Dan zult gij de vreze des HEEREN verstaan, en zult de kennis van God vinden.
— Spreuken 2:5
Deze week gaan wij nadenken over verschillende teksten waarin de woorden vreze des HEEREN voorkomen. De eerste vraag is dan: wat is vreze des HEEREN? Het woord vrees roept bij ons de betekenis op van angst en bang zijn. En angst is zeker een onderdeel van de vreze des HEEREN. Dat zullen we de aankomende dagen ook lezen. De vreze des HEEREN begint ook met angst: de angst voor het eerlijke oordeel over ons zondaar zijn en zonde doen. Maar de kern van de vreze des HEEREN bestaat in drie woorden: vertrouwen, ontzag en liefde. Dit vertrouwen komt voort uit het feit dat wij zien dat God niet onze ondergang op het oog heeft. Hij wil jou van je zonden bevrijden en wil voor je zorgen, zoals een vader voor zijn kind zorgt. Vertrouwen kan dan ook worden weergegeven met kinderlijk vertrouwen: zoals een kind zijn vader vertrouwt.
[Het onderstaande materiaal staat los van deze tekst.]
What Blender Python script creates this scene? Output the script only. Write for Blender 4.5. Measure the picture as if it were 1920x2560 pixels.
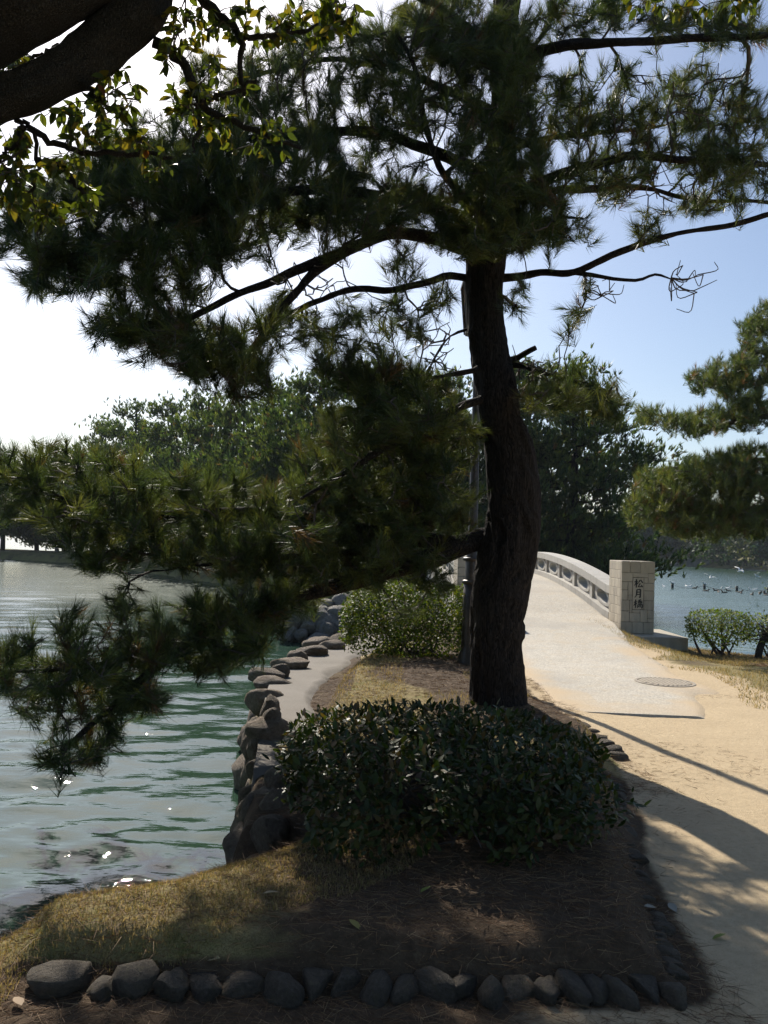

Dat vertrouwen gaat samen met liefde. Dit is een wederliefde tot God, wanneer je persoonlijk ziet dat de Heere Jezus Zichzelf tot in de dood heeft overgegeven om zondaren te verlossen. Het is een liefde die voortkomt uit geloof: de onderwerping als zondaar aan God, Die in de Heere Jezus Christus een genadige God wil zijn. Deze onderwerping werkt ontzag voor deze heilige en liefdevolle God. De tekst uit Spreuken geeft aan hoe je deze vreze des HEEREN kunt leren: door een biddend zoeken wat God in Zijn Woord bekend maakt: zo leer je de Heere Zelf kennen.